Friday, September 12, 2008

What if you couldn't trust the employment figures?

A surprise dive in Australia’s unemployment rate has thrown future interest rate cuts into doubt.

The unemployment rate fell from 4.3% to 4.1% in August as an extra 14,600 Australians found new jobs, half of them in Victoria.

The official figures suggest that an extra 8,659 Victorians found jobs in August, more than reversing the slide of 7,880 in the previous six months.

But the are less reliable than in the past...

The Bureau of Statistics has warned that monthly changes in the state totals are subject to greater than usual margin of error as a result of its decision to cut the number of households it surveys by 24%.

The nationwide boost in employment – the 13th in 14 months – will be treated as a mixed blessing by the Reserve Bank.

“The jobs market is likely to soften in coming months, but at the current time its clearly in great shape,” said CommSec economist Craig James.

“The Reserve Bank will no doubt be restrained in its celebrations, worried that the tight conditions could drive up wages. It certainly doesn’t need to be in a rush to cut interest rates.”

JP Morgan economist Stephen Walters agreed, saying the news showed that the Australian economy was “not, after all, on its knees”.
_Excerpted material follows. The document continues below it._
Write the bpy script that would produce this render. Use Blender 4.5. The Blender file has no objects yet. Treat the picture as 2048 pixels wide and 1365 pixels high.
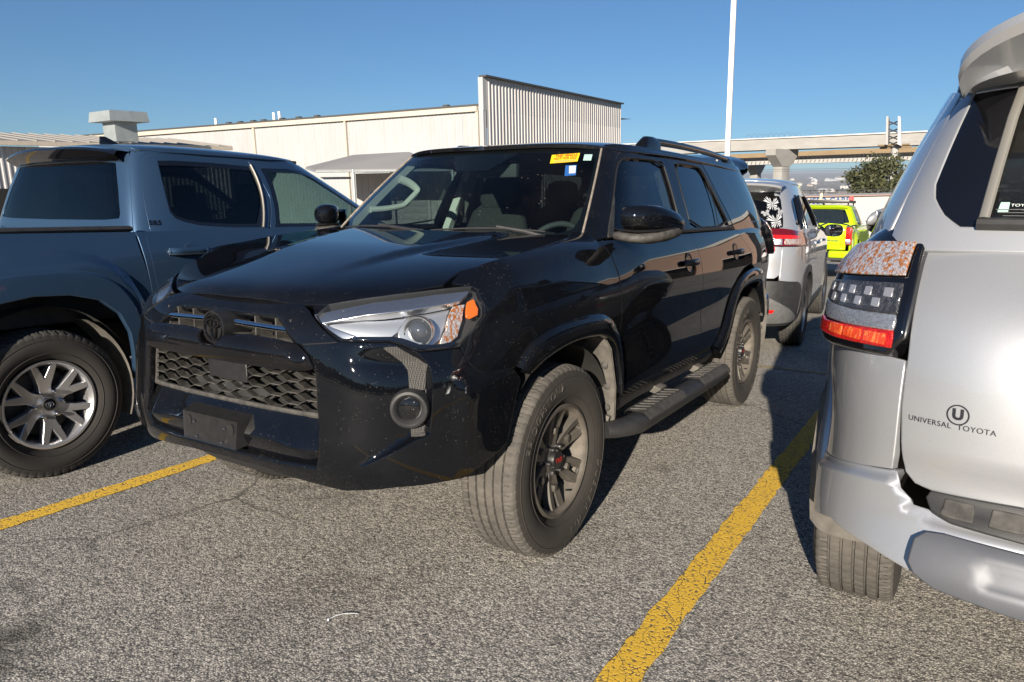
import bpy, bmesh, math, random
import numpy as np
from mathutils import Vector, Matrix
from mathutils.geometry import delaunay_2d_cdt

scene = bpy.context.scene
COL = scene.collection
random.seed(7); RNG = np.random.default_rng(7)

# ---------------------------------------------------------------- camera
CAM_POS = (2.52812, 2.25394, 1.40061); CAM_YAW, CAM_PITCH, CAM_ROLL = -2.58163, 0.1774, -0.00461
def cam_axes(yaw, pitch, roll):
    f = np.array([math.cos(yaw)*math.cos(pitch), math.sin(yaw)*math.cos(pitch), -math.sin(pitch)])
    r = np.array([math.sin(yaw), -math.cos(yaw), 0.]); d = np.cross(f, r)
    c, s = math.cos(roll), math.sin(roll)
    return c*r+s*d, -s*r+c*d, f
cr, cd, cf = cam_axes(CAM_YAW, CAM_PITCH, CAM_ROLL)
cam = bpy.data.cameras.new('camera'); camo = bpy.data.objects.new('camera', cam); COL.objects.link(camo)
camo.matrix_world = Matrix(((cr[0], -cd[0], -cf[0], CAM_POS[0]), (cr[1], -cd[1], -cf[1], CAM_POS[1]), (cr[2], -cd[2], -cf[2], CAM_POS[2]), (0, 0, 0, 1)))
cam.sensor_width = 36; cam.sensor_fit = 'HORIZONTAL'; cam.lens = 36*1470.84/2048; cam.clip_start = .05; cam.clip_end = 60000
scene.camera = camo
# ---------------------------------------------------------------- sky, sun, exposure
SUN_DIR = Vector((-1, -.27, -.295)).normalized()          # the way the light travels
SUN_ELEV = math.asin(-SUN_DIR.z)
world = bpy.data.worlds.new('World'); scene.world = world; world.use_nodes = True
wn = world.node_tree.nodes; wl = world.node_tree.links
sky = wn.new('ShaderNodeTexSky'); sky.sky_type = 'NISHITA'; sky.sun_disc = False
sky.sun_elevation = SUN_ELEV; sky.sun_rotation = math.atan2(-SUN_DIR.x, -SUN_DIR.y)
sky.altitude = 2000; sky.air_density = 1.3; sky.dust_density = .5; sky.ozone_density = 5.8
wl.new(sky.outputs[0], wn['Background'].inputs[0]); wn['Background'].inputs[1].default_value = .051
sun = bpy.data.lights.new('sun', 'SUN'); sun.energy = 5.0; sun.angle = math.radians(.53); sun.color = (1., .90, .76)
suno = bpy.data.objects.new('sun', sun); COL.objects.link(suno)
suno.rotation_euler = SUN_DIR.to_track_quat('-Z', 'Y').to_euler(); suno.location = (0, 0, 30)
scene.view_settings.view_transform = 'Standard'; scene.view_settings.look = 'None'
scene.view_settings.gamma = 1; scene.view_settings.use_curve_mapping = False; scene.view_settings.exposure = 1.0
# ---- numeric helpers: splines and body surfaces (pure numpy) ----
class CS:
    """natural cubic spline through (x, y)"""
    def __init__(s, x, y):
        x = np.asarray(x, float); y = np.asarray(y, float)
        n = len(x); h = np.diff(x); A = np.eye(n); b = np.zeros(n)
        for i in range(1, n-1):
            A[i, i-1] = h[i-1]; A[i, i] = 2*(h[i-1]+h[i]); A[i, i+1] = h[i]
            b[i] = 6*((y[i+1]-y[i])/h[i]-(y[i]-y[i-1])/h[i-1])
        s.x, s.y, s.h, s.m = x, y, h, np.linalg.solve(A, b)
    def __call__(s, q):
        q = np.asarray(q, float); i = np.clip(np.searchsorted(s.x, q)-1, 0, len(s.x)-2)
        h = s.h[i]; a = s.x[i+1]-q; b = q-s.x[i]; c = np.clip
        v = s.m[i]*a**3/(6*h)+s.m[i+1]*b**3/(6*h)+(s.y[i]/h-s.m[i]*h/6)*a+(s.y[i+1]/h-s.m[i+1]*h/6)*b
        lo = s.y[0]+(q-s.x[0])*((s.y[1]-s.y[0])/s.h[0]-s.h[0]*(2*s.m[0]+s.m[1])/6)
        hi = s.y[-1]+(q-s.x[-1])*((s.y[-1]-s.y[-2])/s.h[-1]+s.h[-1]*(s.m[-2]+2*s.m[-1])/6)
        return np.where(q < s.x[0], lo, np.where(q > s.x[-1], hi, v))
def sstep(a, b, x):
    t = np.clip((np.asarray(x, float)-a)/(b-a), 0, 1); return t*t*(3-2*t)
def contour(pts):
    """plan contour spline by (arc-like) chord length, symmetric about the first point"""
    p = np.array(pts, float); full = np.vstack([p[:0:-1]*[1, -1], p]); n = len(p)-1
    t = np.concatenate([[0], np.cumsum(np.linalg.norm(np.diff(full, axis=0), axis=1))]); t -= t[n]
    return CS(t, full[:, 0]), CS(t, full[:, 1]), t[n:]
class Wrap:
    """lower body shell: plan contour, moved in x at the ends by F/Rr(z) and in y at the sides by S(z)"""
    def __init__(s, pts, F, S, xf, xr, Rr=None, shoulder=None, T=None):
        s.T = CS(*zip(*(T or [(0, 0), (1, 0), (2, 0)])))
        s.cx, s.cy, s.t = contour(pts); s.F, s.S, s.Rr = CS(*zip(*F)), CS(*zip(*S)), CS(*zip(*(Rr or [(0, 0), (1, 0), (2, 0)])))
        s.xf, s.xr, s.sh = xf, xr, shoulder or (lambda x: 0*x)
        us = np.linspace(0, s.t[-1], 4000); s._u, s._x = us, s.cx(us)
    def uofx(s, x):
        return np.interp(-np.asarray(x, float), -s._x, s._u)
    def __call__(s, u, z):
        u = np.asarray(u, float); z = np.asarray(z, float); x, y = s.cx(u), s.cy(u)
        wf = sstep(s.xf[0], s.xf[1], x); wr = sstep(s.xr[0], s.xr[1], -x); ws = (1-wf*.75)*(1-wr*.75)*np.clip(np.abs(y)/.6, 0, 1)**2
        zz = z+s.sh(x)
        y = y*(1-wf*s.T(z))
        return np.stack([x+wf*s.F(z)-wr*s.Rr(z), y+np.sign(y)*ws*s.S(zz), z+0*x], -1)
class Green:
    """greenhouse shell between a belt contour (z0) and a roof contour (z1)"""
    def __init__(s, p0, p1, z0, z1, bulge=.012):
        a = np.array(p0, float); b = np.array(p1, float); k = np.arange(-(len(a)-1), len(a))
        m = lambda q: np.vstack([q[:0:-1]*[1, -1], q])
        A, B = m(a), m(b); s.a = CS(k, A[:, 0]), CS(k, A[:, 1]); s.b = CS(k, B[:, 0]), CS(k, B[:, 1])
        s.z0, s.z1, s.bu = z0, z1, bulge; s.n = len(a)-1; s.xm = (a[0, 0]+a[-1, 0])*.5
    def __call__(s, u, z):
        u = np.asarray(u, float); z = np.asarray(z, float); t = (z-s.z0)/(s.z1-s.z0); g = 1+s.bu*4*t*(1-t)
        x = s.a[0](u)*(1-t)+s.b[0](u)*t; y = s.a[1](u)*(1-t)+s.b[1](u)*t
        xm = s.xm
        return np.stack([xm+(x-xm)*(1+s.bu*.6*4*t*(1-t)), y*g, z+0*x], -1)
    def uofx(s, x, z, lo=5., hi=None):
        us = np.linspace(lo, hi or s.n-3., 600); X = s(us, np.full_like(us, z))[:, 0]
        return np.interp(-np.asarray(x, float), -X, us)
# ---- SUV shells ----
SUV_PLAN = [(.905,0),(.90,.25),(.882,.45),(.845,.60),(.78,.72),(.68,.81),(.55,.87),(.40,.905),(.2,.925),(0,.932),(-.6,.935),(-1.6,.94),(-2.4,.94),(-3.0,.922),(-3.38,.89),(-3.60,.85),(-3.76,.775),(-3.86,.65),(-3.915,.4),(-3.935,0)]
SUV_F = [(.36,-.14),(.42,-.06),(.48,-.01),(.55,.02),(.62,.028),(.70,.02),(.80,.012),(.90,.005),(.98,-.008),(1.03,-.03),(1.07,-.07),(1.10,-.12),(1.16,-.25),(1.25,-.5)]
SUV_S = [(.36,-.09),(.45,-.05),(.52,-.02),(.58,-.008),(.66,-.006),(.76,-.012),(.86,-.012),(.95,-.002),(1.03,0),(1.10,-.006),(1.16,-.018),(1.22,-.038),(1.28,-.066),(1.31,-.095),(1.335,-.14),(1.355,-.20),(1.37,-.27)]
SUV_R = [(.36,-.10),(.45,-.02),(.52,.02),(.60,.02),(.68,-.01),(.80,-.03),(1.0,-.045),(1.1,-.065),(1.2,-.11),(1.28,-.175),(1.34,-.23)]
SUV_G0 = [(-.24,0),(-.255,.25),(-.305,.48),(-.375,.645),(-.45,.75),(-.53,.80),(-.68,.838),(-.95,.86),(-1.4,.872),(-2.0,.873),(-2.6,.865),(-3.1,.855),(-3.42,.825),(-3.6,.76),(-3.69,.62),(-3.74,.3),(-3.75,0)]
SUV_G1 = [(-.80,0),(-.81,.21),(-.84,.40),(-.885,.53),(-.925,.612),(-.985,.652),(-1.10,.678),(-1.30,.688),(-1.6,.692),(-2.0,.695),(-2.5,.692),(-2.95,.688),(-3.22,.672),(-3.40,.625),(-3.49,.50),(-3.53,.24),(-3.54,0)]
def suv_shoulder(x):            # front fenders roll over lower than the doors
    return .055*sstep(-.85, -.40, x)+.075*sstep(-.40, .75, x)
body_s = Wrap(SUV_PLAN, SUV_F, SUV_S, (.25, .86), (3.35, 3.85), SUV_R, suv_shoulder, [(.3,.0),(.5,.0),(.8,.0),(.88,.025),(.96,.075),(1.05,.10),(1.15,.11),(1.3,.11)])
green_s = Green(SUV_G0, SUV_G1, 1.28, 1.70)
def rear_of(wrap):
    """the rear end of a shell, by distance w from its centre line (left positive) and height"""
    def f(w, z):
        w = np.asarray(w, float); P = wrap(wrap.t[-1]-np.abs(w), z); P[..., 1] = np.where(w < 0, -P[..., 1], P[..., 1]); return P
    return f
rear_s = rear_of(body_s)
def rear_green(w, z):                                    # same for the greenhouse; w in spline units
    w = np.asarray(w, float); P = green_s(green_s.n-np.abs(w), z); P[..., 1] = np.where(w < 0, -P[..., 1], P[..., 1]); return P
# ---- pickup truck shells (rear axle at x = 0) ----
TRK_PLAN = [(4.28,0),(4.26,.3),(4.20,.55),(4.08,.74),(3.92,.85),(3.7,.91),(3.4,.94),(2.9,.95),(2.2,.955),(1.4,.96),(.7,.965),(0,.968),(-.6,.965),(-.95,.95),(-1.08,.90),(-1.14,.80),(-1.16,.5),(-1.165,0)]
TRK_S = [(.40,-.09),(.50,-.04),(.60,-.012),(.72,0),(.86,-.004),(1.0,-.012),(1.08,-.02),(1.14,-.032),(1.2,-.050),(1.27,-.080),(1.33,-.13)]
body_t = Wrap(TRK_PLAN, [(.3,-.1),(.6,0),(1.0,-.02),(1.2,-.2),(1.3,-.4)], TRK_S, (3.6, 4.15), (.95, 1.12), [(.3,-.05),(.6,0),(1.0,0),(1.3,-.02)])
TRK_G0 = [(3.18,0),(3.16,.25),(3.09,.48),(2.98,.65),(2.85,.76),(2.72,.81),(2.50,.845),(2.08,.872),(1.6,.882),(1.2,.882),(.9,.872),(.74,.852),(.64,.81),(.59,.71),(.575,.45),(.57,0)]
TRK_G1 = [(2.25,0),(2.23,.20),(2.18,.38),(2.10,.52),(2.01,.60),(1.93,.64),(1.82,.67),(1.58,.69),(1.33,.70),(1.1,.70),(.94,.695),(.84,.68),(.76,.64),(.715,.55),(.70,.35),(.695,0)]
green_t = Green(TRK_G0, TRK_G1, 1.27, 1.74)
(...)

“It is not in urgent need of resuscitation. We expect the Bank to delay the next rate cut until December.”

BT economist Chris Caton said the news was consistent with this week's reports of a rebound in consumer confidence and retail sales.

“This doesn't mean that things are rosy; only that there is no reason to use that other “R” word – recession,” he said.

“There almost certainly are more rate cuts in the pipeline, but the chance of one next month is now less than 50%.”

Every state other than NSW and South Australia recorded an increase in jobs last month. NSW has by far the worst unemployment rate in the nation at 4.9%. Victoria's has improved from 4.6% to 4.3%. Western Australia has the lowest unemployment rate in the nation at 2.8%.

The Treasurer Wayne Swan described the employment figures as “solid” and said he was confident that the Bureau of Statistics cutbacks had not made them inaccurate.

“I rely on the accuracy of the Bureau like everyone else does, and the statistician vouches for these figures. So I think people can make up their own mind,” he said.

But Westpac economist Anthony Thompson said the cutbacks had made the figures much less reliable.

While the Bureau of Statistics reported that the total number of Australians with jobs had increased by a seasonally adjusted 16,600 he could only be confident that the true result was somewhere between a slide of 45,800 and and a increase of 120,800.

“The month by month changes are volatile and noisy,” he said.

Employment growth has slowed to 12,200 per month this year from 21,900 per month last year.

Most of the new jobs are being created in mining and farming, with employers in construction, retail and manufacturing industries shedding jobs.